- [Input rows]:
■ ■ ■ ■ ■

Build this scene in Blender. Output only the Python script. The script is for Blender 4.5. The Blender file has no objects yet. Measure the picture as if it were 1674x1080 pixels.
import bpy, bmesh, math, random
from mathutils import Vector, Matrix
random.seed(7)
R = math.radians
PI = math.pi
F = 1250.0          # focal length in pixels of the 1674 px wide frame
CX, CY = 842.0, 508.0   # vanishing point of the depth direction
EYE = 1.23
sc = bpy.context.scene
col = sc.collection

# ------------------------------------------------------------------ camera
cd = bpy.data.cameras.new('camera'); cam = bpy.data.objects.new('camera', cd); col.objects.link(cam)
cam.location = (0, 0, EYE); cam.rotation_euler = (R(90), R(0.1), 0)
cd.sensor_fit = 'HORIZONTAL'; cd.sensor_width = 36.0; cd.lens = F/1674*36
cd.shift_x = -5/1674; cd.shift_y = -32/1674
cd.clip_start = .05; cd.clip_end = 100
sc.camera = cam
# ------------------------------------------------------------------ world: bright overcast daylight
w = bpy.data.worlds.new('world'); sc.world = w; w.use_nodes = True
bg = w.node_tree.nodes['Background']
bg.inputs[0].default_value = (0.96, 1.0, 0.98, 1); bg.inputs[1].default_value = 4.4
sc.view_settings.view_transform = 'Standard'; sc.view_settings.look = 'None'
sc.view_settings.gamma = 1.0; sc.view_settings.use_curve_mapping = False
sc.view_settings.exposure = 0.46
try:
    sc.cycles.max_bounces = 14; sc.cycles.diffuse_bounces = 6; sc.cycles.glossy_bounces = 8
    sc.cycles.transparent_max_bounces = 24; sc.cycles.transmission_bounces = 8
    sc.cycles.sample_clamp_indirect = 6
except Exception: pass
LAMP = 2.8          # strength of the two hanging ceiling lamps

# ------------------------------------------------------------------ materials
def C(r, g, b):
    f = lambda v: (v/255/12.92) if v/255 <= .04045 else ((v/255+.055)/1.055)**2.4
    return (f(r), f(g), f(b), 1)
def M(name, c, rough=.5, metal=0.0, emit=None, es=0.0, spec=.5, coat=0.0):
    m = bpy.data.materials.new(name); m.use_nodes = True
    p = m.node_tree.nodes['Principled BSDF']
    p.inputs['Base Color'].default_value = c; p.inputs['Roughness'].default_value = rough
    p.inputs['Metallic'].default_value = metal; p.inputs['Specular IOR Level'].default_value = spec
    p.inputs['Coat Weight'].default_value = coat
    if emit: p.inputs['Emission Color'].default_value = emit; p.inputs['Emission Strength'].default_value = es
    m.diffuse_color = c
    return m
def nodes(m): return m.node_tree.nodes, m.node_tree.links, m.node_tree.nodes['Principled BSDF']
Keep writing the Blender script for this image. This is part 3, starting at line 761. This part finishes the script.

■ ■ ■ ■ ■

- [Given task]: Copy out only the lines running from the beginning of the data to the line with "col = sc.collection", both ends included.

- [Written solution]:
Build this scene in Blender. Output only the Python script. The script is for Blender 4.5. The Blender file has no objects yet. Measure the picture as if it were 1674x1080 pixels.
import bpy, bmesh, math, random
from mathutils import Vector, Matrix
random.seed(7)
R = math.radians
PI = math.pi
F = 1250.0          # focal length in pixels of the 1674 px wide frame
CX, CY = 842.0, 508.0   # vanishing point of the depth direction
EYE = 1.23
sc = bpy.context.scene
col = sc.collection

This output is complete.